• **What this task involves**: Leave out the pictures and repeat the rest of the material exactly.
——
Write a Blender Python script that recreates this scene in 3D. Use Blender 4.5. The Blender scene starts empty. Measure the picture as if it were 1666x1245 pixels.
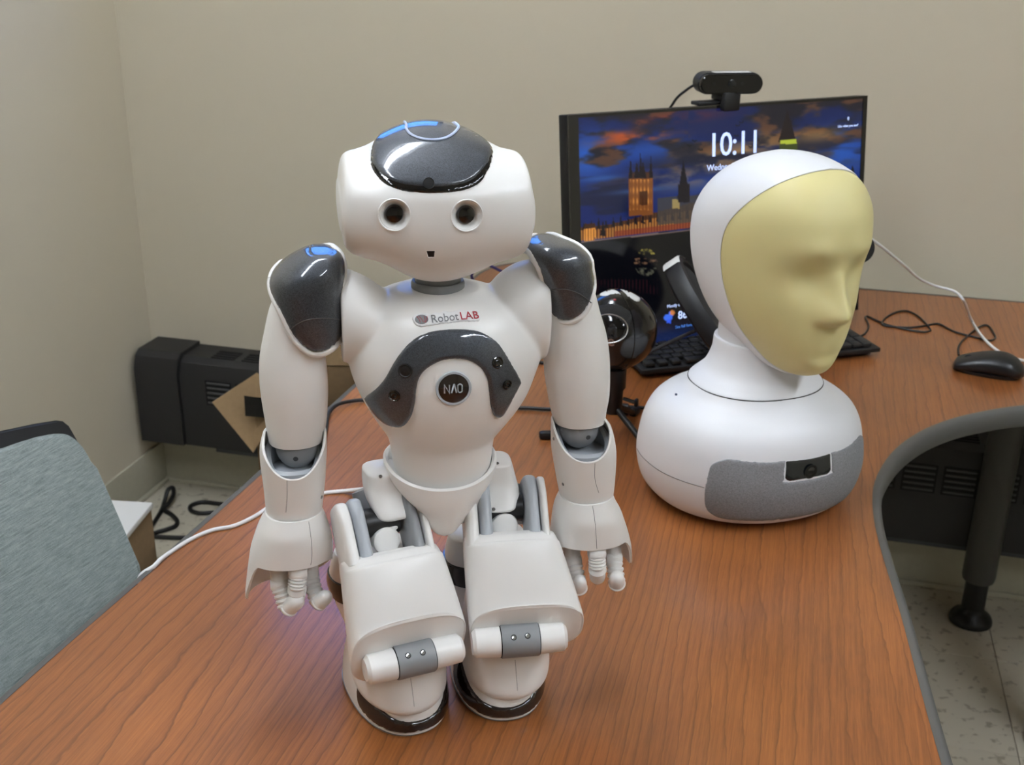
import bpy, bmesh, math, random
import numpy as np
from mathutils import Vector, Matrix, noise
from mathutils.bvhtree import BVHTree
from mathutils.geometry import delaunay_2d_cdt
random.seed(7)
sc = bpy.context.scene
COL = sc.collection
PI = math.pi
# ------------------------------------------------------------------ camera, world, exposure
FPX = 1850.0; CX, CY = 833.0, 622.5
PITCH = math.atan2(1850, 4600); ROLL = math.atan2(68, 4600)
CAM = Vector((0, 0, 1.40)); T = 0.73
FW = Vector((0, math.cos(PITCH), -math.sin(PITCH))); U0 = Vector((0, math.sin(PITCH), math.cos(PITCH))); R0 = Vector((1, 0, 0))
RT = R0*math.cos(ROLL) + U0*math.sin(ROLL); UP = U0*math.cos(ROLL) - R0*math.sin(ROLL)
cd = bpy.data.cameras.new('camera'); cam = bpy.data.objects.new('camera', cd); COL.objects.link(cam)
cd.sensor_width = 36; cd.lens = FPX/1666*36; cd.clip_start = 0.05
cam.matrix_world = Matrix(((RT.x, UP.x, -FW.x, 0), (RT.y, UP.y, -FW.y, 0), (RT.z, UP.z, -FW.z, 1.40), (0, 0, 0, 1)))
cd.dof.use_dof = True; cd.dof.focus_distance = 0.98; cd.dof.aperture_fstop = 15
sc.camera = cam
w = bpy.data.worlds.new('world'); sc.world = w; w.use_nodes = True
w.node_tree.nodes['Background'].inputs[0].default_value = (0.8, 0.85, 1, 1)
w.node_tree.nodes['Background'].inputs[1].default_value = 0.3
sc.view_settings.view_transform = 'Standard'; sc.view_settings.look = 'None'
sc.view_settings.gamma = 1; sc.view_settings.use_curve_mapping = False
EXPO = 0.0
sc.view_settings.exposure = EXPO
TUBE_POWER = 37.0

def ray(px, py): return FW*FPX + RT*(px-CX) - UP*(py-CY)
def at_z(px, py, z):
    v = ray(px, py); return CAM + v*((z-CAM.z)/v.z)
def at_y(px, py, y):
    v = ray(px, py); return CAM + v*(y/v.y)
def proj(P):
    q = P-CAM; D = q.dot(FW); return CX+FPX*q.dot(RT)/D, CY-FPX*q.dot(UP)/D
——
• **Task output**:
Write a Blender Python script that recreates this scene in 3D. Use Blender 4.5. The Blender scene starts empty. Measure the picture as if it were 1666x1245 pixels.
import bpy, bmesh, math, random
import numpy as np
from mathutils import Vector, Matrix, noise
from mathutils.bvhtree import BVHTree
from mathutils.geometry import delaunay_2d_cdt
random.seed(7)
sc = bpy.context.scene
COL = sc.collection
PI = math.pi
# ------------------------------------------------------------------ camera, world, exposure
FPX = 1850.0; CX, CY = 833.0, 622.5
PITCH = math.atan2(1850, 4600); ROLL = math.atan2(68, 4600)
CAM = Vector((0, 0, 1.40)); T = 0.73
FW = Vector((0, math.cos(PITCH), -math.sin(PITCH))); U0 = Vector((0, math.sin(PITCH), math.cos(PITCH))); R0 = Vector((1, 0, 0))
RT = R0*math.cos(ROLL) + U0*math.sin(ROLL); UP = U0*math.cos(ROLL) - R0*math.sin(ROLL)
cd = bpy.data.cameras.new('camera'); cam = bpy.data.objects.new('camera', cd); COL.objects.link(cam)
cd.sensor_width = 36; cd.lens = FPX/1666*36; cd.clip_start = 0.05
cam.matrix_world = Matrix(((RT.x, UP.x, -FW.x, 0), (RT.y, UP.y, -FW.y, 0), (RT.z, UP.z, -FW.z, 1.40), (0, 0, 0, 1)))
cd.dof.use_dof = True; cd.dof.focus_distance = 0.98; cd.dof.aperture_fstop = 15
sc.camera = cam
w = bpy.data.worlds.new('world'); sc.world = w; w.use_nodes = True
w.node_tree.nodes['Background'].inputs[0].default_value = (0.8, 0.85, 1, 1)
w.node_tree.nodes['Background'].inputs[1].default_value = 0.3
sc.view_settings.view_transform = 'Standard'; sc.view_settings.look = 'None'
sc.view_settings.gamma = 1; sc.view_settings.use_curve_mapping = False
EXPO = 0.0
sc.view_settings.exposure = EXPO
TUBE_POWER = 37.0

def ray(px, py): return FW*FPX + RT*(px-CX) - UP*(py-CY)
def at_z(px, py, z):
    v = ray(px, py); return CAM + v*((z-CAM.z)/v.z)
def at_y(px, py, y):
    v = ray(px, py); return CAM + v*(y/v.y)
def proj(P):
    q = P-CAM; D = q.dot(FW); return CX+FPX*q.dot(RT)/D, CY-FPX*q.dot(UP)/D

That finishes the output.